> **What to do**
Transcribe the material below exactly as it appears.

++++ Raw data

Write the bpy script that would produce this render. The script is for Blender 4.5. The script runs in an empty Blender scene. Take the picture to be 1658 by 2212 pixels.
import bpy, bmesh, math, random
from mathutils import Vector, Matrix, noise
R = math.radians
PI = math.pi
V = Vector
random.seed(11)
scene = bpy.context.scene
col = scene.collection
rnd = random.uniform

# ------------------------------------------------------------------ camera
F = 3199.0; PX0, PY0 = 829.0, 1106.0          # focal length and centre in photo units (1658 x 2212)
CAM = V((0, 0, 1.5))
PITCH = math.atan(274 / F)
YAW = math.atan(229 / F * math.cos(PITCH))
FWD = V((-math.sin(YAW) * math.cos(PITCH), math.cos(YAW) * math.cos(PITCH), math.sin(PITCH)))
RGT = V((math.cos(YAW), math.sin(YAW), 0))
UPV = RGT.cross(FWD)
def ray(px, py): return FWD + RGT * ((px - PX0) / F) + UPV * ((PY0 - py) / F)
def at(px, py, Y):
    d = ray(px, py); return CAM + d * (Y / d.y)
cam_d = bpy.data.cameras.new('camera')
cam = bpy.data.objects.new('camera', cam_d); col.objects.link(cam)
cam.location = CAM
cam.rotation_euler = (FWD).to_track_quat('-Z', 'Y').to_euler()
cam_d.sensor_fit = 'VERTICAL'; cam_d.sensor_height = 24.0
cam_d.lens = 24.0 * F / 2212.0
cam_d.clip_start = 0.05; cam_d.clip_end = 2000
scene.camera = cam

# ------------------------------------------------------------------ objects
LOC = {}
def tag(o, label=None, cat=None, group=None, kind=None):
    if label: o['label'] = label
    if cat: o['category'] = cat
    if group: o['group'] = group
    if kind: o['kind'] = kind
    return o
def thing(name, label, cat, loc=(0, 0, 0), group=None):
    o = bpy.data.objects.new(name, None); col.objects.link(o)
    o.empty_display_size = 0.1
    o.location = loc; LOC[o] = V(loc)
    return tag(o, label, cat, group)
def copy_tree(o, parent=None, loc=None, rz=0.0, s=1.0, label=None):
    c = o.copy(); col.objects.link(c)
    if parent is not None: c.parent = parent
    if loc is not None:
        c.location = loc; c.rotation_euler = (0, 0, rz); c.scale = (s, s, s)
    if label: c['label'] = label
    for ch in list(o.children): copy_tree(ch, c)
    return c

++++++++

> **The response**
Write the bpy script that would produce this render. The script is for Blender 4.5. The script runs in an empty Blender scene. Take the picture to be 1658 by 2212 pixels.
import bpy, bmesh, math, random
from mathutils import Vector, Matrix, noise
R = math.radians
PI = math.pi
V = Vector
random.seed(11)
scene = bpy.context.scene
col = scene.collection
rnd = random.uniform

# ------------------------------------------------------------------ camera
F = 3199.0; PX0, PY0 = 829.0, 1106.0          # focal length and centre in photo units (1658 x 2212)
CAM = V((0, 0, 1.5))
PITCH = math.atan(274 / F)
YAW = math.atan(229 / F * math.cos(PITCH))
FWD = V((-math.sin(YAW) * math.cos(PITCH), math.cos(YAW) * math.cos(PITCH), math.sin(PITCH)))
RGT = V((math.cos(YAW), math.sin(YAW), 0))
UPV = RGT.cross(FWD)
def ray(px, py): return FWD + RGT * ((px - PX0) / F) + UPV * ((PY0 - py) / F)
def at(px, py, Y):
    d = ray(px, py); return CAM + d * (Y / d.y)
cam_d = bpy.data.cameras.new('camera')
cam = bpy.data.objects.new('camera', cam_d); col.objects.link(cam)
cam.location = CAM
cam.rotation_euler = (FWD).to_track_quat('-Z', 'Y').to_euler()
cam_d.sensor_fit = 'VERTICAL'; cam_d.sensor_height = 24.0
cam_d.lens = 24.0 * F / 2212.0
cam_d.clip_start = 0.05; cam_d.clip_end = 2000
scene.camera = cam

# ------------------------------------------------------------------ objects
LOC = {}
def tag(o, label=None, cat=None, group=None, kind=None):
    if label: o['label'] = label
    if cat: o['category'] = cat
    if group: o['group'] = group
    if kind: o['kind'] = kind
    return o
def thing(name, label, cat, loc=(0, 0, 0), group=None):
    o = bpy.data.objects.new(name, None); col.objects.link(o)
    o.empty_display_size = 0.1
    o.location = loc; LOC[o] = V(loc)
    return tag(o, label, cat, group)
def copy_tree(o, parent=None, loc=None, rz=0.0, s=1.0, label=None):
    c = o.copy(); col.objects.link(c)
    if parent is not None: c.parent = parent
    if loc is not None:
        c.location = loc; c.rotation_euler = (0, 0, rz); c.scale = (s, s, s)
    if label: c['label'] = label
    for ch in list(o.children): copy_tree(ch, c)
    return c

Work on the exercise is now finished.